Amos is hopeful the rally serves as a morale boost for first responders.

The MPD Chaplain Corps, just one of the supporters of the event, was reignited in 2011 and the chaplains may now serve to help other county agencies if asked, according to Amos.

“There are four of us who are active chaplains now,” he said. “We have a lot of people who have no idea what the chaplains do or that we exist.”

The MPD Chaplain Corps is currently comprised of Amos, Herb Young, Darla Sajulga, and Kristi Bower.

Amos stressed the chaplains are strictly volunteer, non-denominational in their service and do not preach doctrine at any time while serving in this capacity.

Available at any time, day or night, the MPD Chaplain Corps serves in a wide variety of ways and only at the request of the officer. They may be called upon to assist in death notifications, assist and support victims in times of crisis, respond to suicide incidents, and serve as part of a crisis response team. They can also be called upon to deliver invocations at public ceremonies.

“They will call us out if there's an unattended death, if there's something where there's a lot of family,” Amos said. “When we come the first thing that we do is report to the officer in charge. He tells me what he needs. Most generally it's dealing with the family. I take care of them and keep them away from the crime scene.”

This frees the officer to focus on and complete his duties and gives the family members a source of information on the police processes underway. Chaplains also help the emotional family members deal with a death, and funeral home procedures

“When you have everyone just totally broke down, my way of working with them is to allow them to vent, and then I can start talking with them and find out what’s going on. I explain to them why things are happening the way they are,” he said. “Once I get them calmed down we're able to get a lot more information. I get all of the information I can, and that saves the officers from having to come and do it again. That allows them to do their work.”

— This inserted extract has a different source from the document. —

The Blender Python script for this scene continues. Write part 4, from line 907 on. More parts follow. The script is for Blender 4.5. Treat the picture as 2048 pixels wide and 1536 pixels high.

Amos said the Chaplains are usually the last one to leave the scene and do follow up with the families when they can.

“Some of them ask me to do the funeral if they have no preacher,” he said. “The other side of it is then I have a chance to visit with the officers and then we can do de-briefing with them.

“Every department in Ottawa County knows they can call me,” Amos said.

Chaplains may visit sick or injured personnel, are a resource for counseling for members of the agency and their families, and serve as a liaison with other clergy in the community. Because the chaplains are on scene, they may have a better understanding of the situation the officer and families have experienced.

The chaplains carry special badges but carry no law enforcement powers or authority. They do develop an understanding of police work and the challenges law enforcement officers and their families face.

“We have an excellent department. Every department I've worked with has been fabulous for me. As a Chaplain, I am honored to be able to assist our citizens and first responders which is not only limited to law enforcement but includes fire, EMT services, and surrounding agencies,” Amos said.